[Given request] Gather all lines with the word "objects" in them.

[The records]
^^^^^^^^^^^^^^^^

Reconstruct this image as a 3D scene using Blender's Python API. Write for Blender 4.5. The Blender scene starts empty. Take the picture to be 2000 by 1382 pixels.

^^^^^^^^^^^^^^^^

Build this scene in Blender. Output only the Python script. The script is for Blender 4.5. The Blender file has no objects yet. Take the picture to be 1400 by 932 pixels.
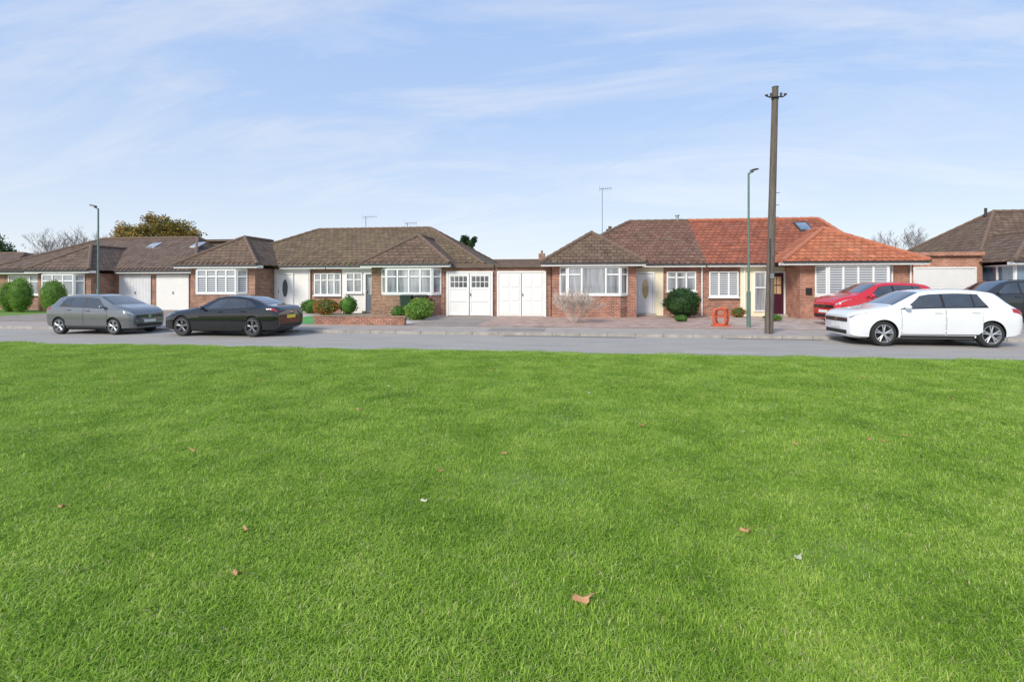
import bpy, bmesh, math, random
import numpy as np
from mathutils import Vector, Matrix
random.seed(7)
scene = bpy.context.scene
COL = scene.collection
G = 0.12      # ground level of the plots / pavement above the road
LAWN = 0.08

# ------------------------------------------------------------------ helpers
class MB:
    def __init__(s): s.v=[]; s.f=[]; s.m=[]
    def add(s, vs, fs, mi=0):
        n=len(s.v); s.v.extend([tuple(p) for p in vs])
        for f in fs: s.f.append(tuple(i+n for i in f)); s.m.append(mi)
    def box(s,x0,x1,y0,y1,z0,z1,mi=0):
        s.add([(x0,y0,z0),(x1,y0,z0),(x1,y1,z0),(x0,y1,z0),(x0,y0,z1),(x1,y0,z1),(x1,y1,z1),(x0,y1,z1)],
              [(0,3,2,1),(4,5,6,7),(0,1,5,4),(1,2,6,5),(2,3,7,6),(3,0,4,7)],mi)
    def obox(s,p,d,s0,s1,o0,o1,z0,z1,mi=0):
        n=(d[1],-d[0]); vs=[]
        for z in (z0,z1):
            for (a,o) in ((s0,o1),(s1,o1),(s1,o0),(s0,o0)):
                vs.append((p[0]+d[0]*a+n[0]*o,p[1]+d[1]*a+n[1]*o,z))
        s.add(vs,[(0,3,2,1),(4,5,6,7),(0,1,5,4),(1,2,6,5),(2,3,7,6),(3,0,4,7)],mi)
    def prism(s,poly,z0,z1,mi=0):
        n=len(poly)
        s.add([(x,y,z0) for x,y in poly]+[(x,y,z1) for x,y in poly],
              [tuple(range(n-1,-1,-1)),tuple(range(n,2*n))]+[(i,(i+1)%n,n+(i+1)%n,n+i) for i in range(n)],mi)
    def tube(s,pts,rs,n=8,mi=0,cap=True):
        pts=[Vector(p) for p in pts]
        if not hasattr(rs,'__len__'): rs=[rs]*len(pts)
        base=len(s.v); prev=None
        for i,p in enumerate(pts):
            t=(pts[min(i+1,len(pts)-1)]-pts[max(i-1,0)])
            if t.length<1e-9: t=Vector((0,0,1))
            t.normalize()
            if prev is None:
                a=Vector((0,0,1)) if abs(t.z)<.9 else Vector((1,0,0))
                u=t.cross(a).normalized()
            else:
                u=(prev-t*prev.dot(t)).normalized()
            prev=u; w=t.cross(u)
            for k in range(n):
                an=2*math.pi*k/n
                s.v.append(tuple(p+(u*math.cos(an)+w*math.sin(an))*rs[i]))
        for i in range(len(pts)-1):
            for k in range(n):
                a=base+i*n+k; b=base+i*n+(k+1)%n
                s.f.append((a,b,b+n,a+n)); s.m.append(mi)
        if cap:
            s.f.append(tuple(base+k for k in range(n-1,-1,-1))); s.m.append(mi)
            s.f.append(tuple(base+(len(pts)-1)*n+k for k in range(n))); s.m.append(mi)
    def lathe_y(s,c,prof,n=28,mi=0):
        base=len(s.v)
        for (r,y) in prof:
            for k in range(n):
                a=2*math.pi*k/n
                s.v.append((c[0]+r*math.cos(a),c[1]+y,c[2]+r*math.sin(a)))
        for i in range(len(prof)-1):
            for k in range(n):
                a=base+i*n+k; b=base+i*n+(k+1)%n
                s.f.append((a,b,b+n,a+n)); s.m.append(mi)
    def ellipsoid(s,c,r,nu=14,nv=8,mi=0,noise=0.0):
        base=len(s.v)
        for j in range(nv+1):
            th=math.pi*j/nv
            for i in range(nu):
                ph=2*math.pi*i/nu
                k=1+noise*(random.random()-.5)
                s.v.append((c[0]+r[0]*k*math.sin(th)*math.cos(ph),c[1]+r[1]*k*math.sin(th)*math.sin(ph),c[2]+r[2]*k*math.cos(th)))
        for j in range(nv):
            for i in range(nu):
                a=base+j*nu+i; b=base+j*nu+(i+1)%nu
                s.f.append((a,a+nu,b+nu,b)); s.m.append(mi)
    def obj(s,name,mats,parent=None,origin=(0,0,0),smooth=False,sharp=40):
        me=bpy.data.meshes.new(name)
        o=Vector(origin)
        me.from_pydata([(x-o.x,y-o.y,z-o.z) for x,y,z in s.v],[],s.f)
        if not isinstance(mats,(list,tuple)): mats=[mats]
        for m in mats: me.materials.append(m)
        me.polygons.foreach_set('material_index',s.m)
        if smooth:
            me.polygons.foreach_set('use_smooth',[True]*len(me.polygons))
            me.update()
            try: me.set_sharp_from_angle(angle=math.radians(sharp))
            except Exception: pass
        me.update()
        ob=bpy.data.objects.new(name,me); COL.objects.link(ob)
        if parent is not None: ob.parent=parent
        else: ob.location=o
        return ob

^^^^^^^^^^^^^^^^

[Written solution]
Build this scene in Blender. Output only the Python script. The script is for Blender 4.5. The Blender file has no objects yet. Take the picture to be 1400 by 932 pixels.
        ob=bpy.data.objects.new(name,me); COL.objects.link(ob)